AIM
Print the records below exactly, starting at the first line and stopping after the line that contains "R = math.radians". Leave out any pictures.

........

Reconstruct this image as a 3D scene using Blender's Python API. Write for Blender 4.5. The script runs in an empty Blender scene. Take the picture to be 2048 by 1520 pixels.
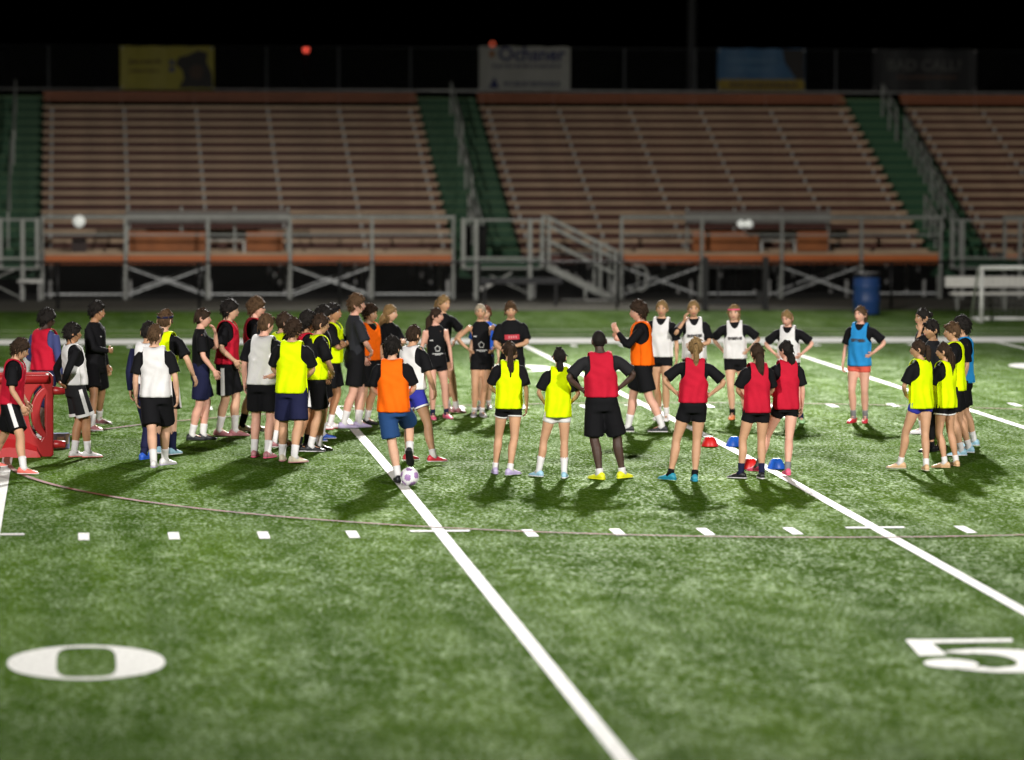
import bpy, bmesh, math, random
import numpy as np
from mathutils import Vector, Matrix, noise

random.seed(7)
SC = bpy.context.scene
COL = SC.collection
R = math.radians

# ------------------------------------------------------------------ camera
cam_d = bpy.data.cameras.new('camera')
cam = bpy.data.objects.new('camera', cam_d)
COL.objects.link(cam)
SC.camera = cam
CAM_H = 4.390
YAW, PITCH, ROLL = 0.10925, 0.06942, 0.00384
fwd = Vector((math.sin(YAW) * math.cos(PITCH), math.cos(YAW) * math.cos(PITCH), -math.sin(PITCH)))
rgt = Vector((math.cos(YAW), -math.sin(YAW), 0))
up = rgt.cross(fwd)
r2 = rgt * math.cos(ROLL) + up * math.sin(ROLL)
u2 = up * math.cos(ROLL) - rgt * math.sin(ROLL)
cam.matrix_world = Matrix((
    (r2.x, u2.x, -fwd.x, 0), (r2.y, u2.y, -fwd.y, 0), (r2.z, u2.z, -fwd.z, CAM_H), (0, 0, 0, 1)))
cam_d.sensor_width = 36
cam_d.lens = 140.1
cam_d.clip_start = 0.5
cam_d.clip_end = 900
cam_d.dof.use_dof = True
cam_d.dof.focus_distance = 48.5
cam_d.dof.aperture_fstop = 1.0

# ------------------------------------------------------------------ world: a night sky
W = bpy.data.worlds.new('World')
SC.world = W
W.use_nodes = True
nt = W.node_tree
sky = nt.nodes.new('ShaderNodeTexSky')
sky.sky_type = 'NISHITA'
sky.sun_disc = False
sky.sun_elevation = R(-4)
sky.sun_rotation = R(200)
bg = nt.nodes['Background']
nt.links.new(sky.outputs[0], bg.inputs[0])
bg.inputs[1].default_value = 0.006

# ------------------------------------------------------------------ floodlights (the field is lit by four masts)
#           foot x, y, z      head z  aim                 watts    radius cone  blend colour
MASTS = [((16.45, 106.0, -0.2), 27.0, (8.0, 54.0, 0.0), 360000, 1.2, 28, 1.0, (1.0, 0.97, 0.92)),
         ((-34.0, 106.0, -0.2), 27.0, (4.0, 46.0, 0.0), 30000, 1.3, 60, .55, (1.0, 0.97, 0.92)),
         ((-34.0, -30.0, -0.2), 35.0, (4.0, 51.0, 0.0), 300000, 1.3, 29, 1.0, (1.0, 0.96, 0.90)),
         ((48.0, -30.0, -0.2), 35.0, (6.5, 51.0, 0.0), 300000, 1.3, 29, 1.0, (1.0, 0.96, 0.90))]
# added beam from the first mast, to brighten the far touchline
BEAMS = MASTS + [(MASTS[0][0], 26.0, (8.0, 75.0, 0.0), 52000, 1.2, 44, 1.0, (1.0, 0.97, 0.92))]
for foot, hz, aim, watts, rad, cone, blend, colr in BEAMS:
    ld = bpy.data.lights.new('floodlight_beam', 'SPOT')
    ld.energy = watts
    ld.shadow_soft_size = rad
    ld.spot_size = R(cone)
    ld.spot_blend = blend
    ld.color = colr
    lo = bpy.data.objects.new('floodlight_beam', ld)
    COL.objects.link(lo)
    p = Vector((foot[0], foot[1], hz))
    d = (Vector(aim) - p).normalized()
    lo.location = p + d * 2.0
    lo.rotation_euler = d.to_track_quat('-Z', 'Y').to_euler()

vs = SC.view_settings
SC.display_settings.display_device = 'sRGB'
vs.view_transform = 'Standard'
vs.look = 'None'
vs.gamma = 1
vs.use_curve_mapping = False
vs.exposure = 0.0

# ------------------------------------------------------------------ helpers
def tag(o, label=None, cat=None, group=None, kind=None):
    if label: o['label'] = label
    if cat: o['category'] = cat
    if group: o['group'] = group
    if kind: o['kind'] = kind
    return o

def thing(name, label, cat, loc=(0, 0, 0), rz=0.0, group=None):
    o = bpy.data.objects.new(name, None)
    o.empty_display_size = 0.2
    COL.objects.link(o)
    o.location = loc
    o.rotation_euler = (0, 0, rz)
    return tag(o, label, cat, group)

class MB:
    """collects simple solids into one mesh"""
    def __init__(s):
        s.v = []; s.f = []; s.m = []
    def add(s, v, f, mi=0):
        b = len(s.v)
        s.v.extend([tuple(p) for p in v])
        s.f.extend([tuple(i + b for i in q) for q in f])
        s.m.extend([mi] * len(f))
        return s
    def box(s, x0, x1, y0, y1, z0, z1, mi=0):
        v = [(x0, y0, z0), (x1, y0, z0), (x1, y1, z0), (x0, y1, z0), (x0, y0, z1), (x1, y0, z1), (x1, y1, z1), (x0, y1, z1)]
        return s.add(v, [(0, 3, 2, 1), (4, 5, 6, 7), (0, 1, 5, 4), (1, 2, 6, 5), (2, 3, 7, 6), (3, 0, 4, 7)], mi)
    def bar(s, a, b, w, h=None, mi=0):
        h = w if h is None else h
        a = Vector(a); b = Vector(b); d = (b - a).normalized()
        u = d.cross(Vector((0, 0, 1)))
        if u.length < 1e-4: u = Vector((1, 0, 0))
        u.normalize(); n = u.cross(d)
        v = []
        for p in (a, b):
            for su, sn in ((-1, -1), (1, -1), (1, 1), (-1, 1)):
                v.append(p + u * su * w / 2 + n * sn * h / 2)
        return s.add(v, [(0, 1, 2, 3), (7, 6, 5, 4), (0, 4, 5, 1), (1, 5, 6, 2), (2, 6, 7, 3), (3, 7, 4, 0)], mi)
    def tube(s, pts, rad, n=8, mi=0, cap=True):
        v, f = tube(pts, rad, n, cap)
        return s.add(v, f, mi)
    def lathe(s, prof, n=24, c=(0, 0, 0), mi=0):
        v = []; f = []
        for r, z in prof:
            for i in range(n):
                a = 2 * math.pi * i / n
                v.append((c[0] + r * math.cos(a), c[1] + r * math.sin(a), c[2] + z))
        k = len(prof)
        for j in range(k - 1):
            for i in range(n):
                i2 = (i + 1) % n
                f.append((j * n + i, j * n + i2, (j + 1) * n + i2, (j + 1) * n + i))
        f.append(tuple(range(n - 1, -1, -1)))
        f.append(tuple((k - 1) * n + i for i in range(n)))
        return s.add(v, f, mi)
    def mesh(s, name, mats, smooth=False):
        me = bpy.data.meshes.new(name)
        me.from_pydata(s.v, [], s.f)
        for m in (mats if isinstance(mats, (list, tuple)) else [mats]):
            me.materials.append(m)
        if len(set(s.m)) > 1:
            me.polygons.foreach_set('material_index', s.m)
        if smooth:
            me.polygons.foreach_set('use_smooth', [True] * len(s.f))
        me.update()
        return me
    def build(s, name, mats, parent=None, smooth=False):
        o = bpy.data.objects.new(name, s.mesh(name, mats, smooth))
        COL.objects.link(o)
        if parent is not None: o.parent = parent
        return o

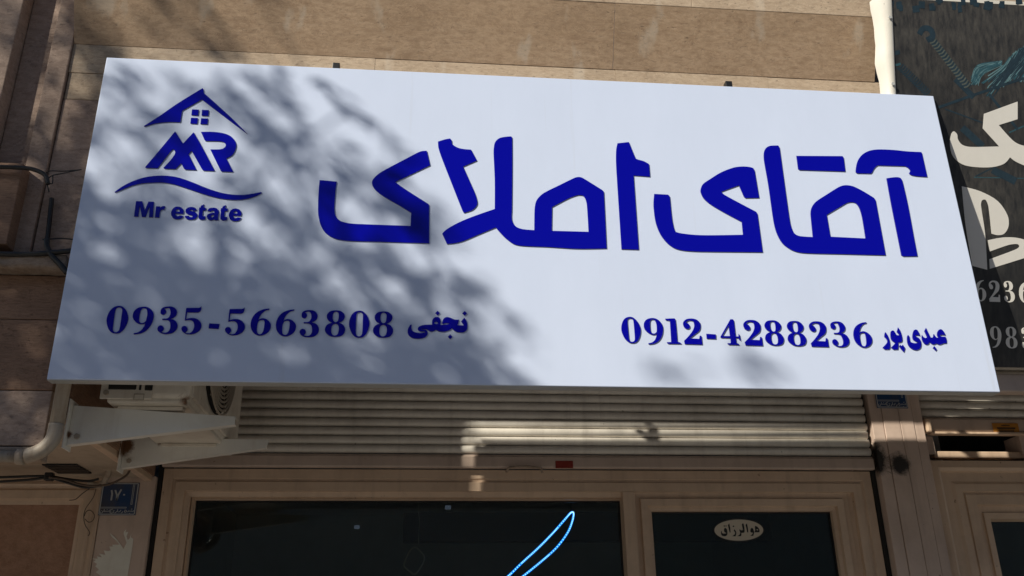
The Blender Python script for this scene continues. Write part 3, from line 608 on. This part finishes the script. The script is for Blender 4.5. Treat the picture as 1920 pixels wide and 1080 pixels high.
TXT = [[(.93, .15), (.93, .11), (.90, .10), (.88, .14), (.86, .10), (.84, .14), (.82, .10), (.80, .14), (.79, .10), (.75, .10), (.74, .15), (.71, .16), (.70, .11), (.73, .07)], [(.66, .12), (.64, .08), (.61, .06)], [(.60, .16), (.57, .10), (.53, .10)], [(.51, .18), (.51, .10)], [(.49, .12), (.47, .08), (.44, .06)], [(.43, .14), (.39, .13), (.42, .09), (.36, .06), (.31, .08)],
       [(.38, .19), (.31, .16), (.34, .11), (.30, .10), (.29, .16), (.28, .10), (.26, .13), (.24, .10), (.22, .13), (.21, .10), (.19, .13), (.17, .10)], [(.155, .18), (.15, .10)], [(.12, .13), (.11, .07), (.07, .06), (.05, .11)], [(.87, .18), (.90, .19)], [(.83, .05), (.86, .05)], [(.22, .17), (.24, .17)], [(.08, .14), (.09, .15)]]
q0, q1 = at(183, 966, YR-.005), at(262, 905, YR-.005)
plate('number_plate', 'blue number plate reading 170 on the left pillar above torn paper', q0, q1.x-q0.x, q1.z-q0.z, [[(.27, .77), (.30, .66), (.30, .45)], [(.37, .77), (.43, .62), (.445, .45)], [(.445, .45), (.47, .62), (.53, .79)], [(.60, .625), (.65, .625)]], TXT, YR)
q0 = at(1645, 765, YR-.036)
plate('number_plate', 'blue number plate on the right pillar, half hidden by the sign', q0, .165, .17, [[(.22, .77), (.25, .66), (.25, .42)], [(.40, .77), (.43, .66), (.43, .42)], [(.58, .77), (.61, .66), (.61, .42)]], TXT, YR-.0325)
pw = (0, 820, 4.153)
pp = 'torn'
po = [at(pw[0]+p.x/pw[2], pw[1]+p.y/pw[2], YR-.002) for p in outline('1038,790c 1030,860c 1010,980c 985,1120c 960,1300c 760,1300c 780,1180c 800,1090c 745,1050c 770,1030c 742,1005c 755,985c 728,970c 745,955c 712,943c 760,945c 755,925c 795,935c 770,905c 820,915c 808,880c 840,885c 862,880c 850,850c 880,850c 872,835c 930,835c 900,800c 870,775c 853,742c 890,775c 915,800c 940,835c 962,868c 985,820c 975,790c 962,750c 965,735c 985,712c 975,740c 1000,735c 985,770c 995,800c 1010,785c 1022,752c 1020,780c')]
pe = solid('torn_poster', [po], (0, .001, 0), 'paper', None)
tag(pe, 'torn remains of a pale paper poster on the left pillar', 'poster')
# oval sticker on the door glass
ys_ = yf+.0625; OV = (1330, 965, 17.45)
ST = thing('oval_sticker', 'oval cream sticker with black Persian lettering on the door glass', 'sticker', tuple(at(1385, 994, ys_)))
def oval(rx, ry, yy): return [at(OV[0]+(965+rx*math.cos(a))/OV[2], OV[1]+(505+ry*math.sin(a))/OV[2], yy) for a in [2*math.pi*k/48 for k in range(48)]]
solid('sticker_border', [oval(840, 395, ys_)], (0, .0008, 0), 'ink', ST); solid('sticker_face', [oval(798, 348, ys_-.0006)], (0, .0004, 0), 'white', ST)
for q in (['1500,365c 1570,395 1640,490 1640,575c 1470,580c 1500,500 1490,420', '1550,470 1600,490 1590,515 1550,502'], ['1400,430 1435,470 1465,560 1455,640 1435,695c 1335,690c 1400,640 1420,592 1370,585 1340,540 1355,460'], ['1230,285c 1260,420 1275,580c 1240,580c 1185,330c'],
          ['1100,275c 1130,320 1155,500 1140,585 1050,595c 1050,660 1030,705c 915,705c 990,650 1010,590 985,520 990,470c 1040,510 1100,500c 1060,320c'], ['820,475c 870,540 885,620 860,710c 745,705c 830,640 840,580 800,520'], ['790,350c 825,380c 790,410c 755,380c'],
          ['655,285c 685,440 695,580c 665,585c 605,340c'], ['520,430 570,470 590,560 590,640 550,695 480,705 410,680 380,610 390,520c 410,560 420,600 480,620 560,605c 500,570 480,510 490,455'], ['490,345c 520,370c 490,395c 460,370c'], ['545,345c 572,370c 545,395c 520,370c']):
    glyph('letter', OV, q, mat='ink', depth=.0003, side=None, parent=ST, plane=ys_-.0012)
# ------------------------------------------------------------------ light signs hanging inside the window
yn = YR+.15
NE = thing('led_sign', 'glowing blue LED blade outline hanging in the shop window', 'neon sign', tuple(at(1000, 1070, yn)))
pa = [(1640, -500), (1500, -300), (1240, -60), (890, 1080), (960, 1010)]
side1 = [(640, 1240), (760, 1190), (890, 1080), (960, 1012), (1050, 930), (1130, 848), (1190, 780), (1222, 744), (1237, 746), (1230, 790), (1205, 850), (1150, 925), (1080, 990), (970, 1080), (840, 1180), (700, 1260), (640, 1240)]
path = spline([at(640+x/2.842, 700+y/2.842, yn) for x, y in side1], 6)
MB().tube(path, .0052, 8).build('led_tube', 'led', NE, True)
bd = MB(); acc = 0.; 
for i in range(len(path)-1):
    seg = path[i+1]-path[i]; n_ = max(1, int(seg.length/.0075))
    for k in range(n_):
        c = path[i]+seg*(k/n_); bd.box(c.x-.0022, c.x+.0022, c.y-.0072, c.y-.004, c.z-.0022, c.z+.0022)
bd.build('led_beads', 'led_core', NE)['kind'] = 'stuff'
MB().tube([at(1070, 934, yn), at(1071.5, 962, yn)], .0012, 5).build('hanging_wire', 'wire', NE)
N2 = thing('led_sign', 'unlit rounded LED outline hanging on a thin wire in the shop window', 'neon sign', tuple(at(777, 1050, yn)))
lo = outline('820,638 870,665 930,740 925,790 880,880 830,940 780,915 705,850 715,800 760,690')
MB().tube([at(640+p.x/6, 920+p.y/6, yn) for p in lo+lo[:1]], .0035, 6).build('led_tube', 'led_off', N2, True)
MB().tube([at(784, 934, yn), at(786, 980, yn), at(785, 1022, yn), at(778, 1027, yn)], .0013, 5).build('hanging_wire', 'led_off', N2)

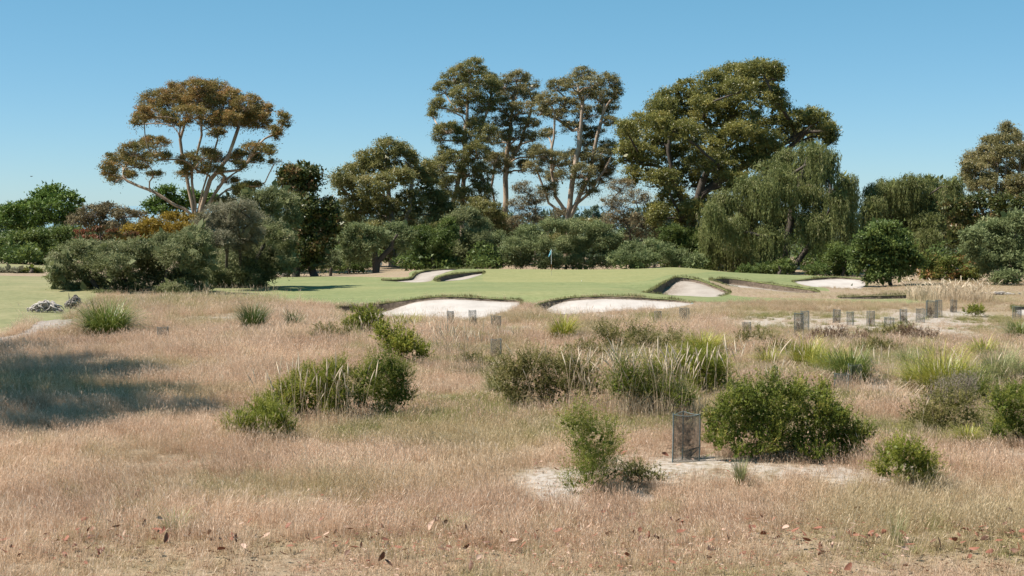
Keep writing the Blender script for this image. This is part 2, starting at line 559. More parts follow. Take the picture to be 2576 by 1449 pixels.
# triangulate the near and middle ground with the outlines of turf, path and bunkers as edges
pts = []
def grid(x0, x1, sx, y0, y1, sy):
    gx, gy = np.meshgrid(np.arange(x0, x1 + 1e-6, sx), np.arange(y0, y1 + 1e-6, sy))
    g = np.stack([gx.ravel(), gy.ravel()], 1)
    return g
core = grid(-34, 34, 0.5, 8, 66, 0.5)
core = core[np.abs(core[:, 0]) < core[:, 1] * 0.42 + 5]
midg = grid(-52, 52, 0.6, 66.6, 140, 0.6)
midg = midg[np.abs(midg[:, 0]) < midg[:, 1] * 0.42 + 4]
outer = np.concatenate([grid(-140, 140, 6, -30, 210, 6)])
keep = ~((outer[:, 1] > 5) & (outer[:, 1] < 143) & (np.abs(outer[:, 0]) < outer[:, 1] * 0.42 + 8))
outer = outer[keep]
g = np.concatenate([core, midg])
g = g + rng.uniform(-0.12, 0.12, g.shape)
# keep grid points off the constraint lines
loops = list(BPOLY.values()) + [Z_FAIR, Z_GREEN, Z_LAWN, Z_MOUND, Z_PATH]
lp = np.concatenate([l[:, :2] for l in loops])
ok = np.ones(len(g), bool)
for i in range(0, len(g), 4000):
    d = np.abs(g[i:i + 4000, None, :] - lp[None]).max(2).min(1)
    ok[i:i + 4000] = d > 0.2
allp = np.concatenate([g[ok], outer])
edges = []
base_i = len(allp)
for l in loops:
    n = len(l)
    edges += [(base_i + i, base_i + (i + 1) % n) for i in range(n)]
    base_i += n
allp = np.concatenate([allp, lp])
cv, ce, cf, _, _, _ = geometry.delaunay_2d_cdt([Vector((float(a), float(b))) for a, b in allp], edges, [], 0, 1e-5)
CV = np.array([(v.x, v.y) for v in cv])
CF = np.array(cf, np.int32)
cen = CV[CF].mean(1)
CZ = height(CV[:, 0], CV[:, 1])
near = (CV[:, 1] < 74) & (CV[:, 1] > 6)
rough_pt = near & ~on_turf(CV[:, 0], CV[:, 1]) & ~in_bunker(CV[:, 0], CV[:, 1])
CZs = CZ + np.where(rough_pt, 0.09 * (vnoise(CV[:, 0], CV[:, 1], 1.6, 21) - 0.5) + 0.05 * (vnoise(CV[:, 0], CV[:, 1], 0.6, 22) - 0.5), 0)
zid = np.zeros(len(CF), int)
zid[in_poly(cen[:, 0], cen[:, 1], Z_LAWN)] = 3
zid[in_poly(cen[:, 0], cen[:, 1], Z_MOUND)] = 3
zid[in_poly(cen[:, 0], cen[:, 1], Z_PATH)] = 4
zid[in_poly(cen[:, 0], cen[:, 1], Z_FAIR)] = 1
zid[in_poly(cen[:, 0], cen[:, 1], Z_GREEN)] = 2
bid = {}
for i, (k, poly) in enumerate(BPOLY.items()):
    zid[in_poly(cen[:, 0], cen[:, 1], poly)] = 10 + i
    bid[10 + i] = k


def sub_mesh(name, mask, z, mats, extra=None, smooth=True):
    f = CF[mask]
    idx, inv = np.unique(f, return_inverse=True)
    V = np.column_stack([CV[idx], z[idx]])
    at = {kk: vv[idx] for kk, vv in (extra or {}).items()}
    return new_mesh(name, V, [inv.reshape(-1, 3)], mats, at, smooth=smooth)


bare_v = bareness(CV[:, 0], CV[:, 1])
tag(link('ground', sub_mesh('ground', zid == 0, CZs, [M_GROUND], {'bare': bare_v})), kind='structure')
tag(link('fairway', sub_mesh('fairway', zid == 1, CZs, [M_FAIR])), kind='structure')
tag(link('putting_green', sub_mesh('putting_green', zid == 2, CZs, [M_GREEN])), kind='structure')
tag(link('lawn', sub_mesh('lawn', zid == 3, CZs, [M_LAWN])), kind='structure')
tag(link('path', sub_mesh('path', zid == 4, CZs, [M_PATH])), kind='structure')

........

TASK SOLUTION
Reconstruct this image as a 3D scene using Blender's Python API. Write for Blender 4.5. The script runs in an empty Blender scene. Take the picture to be 2048 by 1520 pixels.
import bpy, bmesh, math, random
import numpy as np
from mathutils import Vector, Matrix, noise

random.seed(7)
SC = bpy.context.scene
COL = SC.collection
R = math.radians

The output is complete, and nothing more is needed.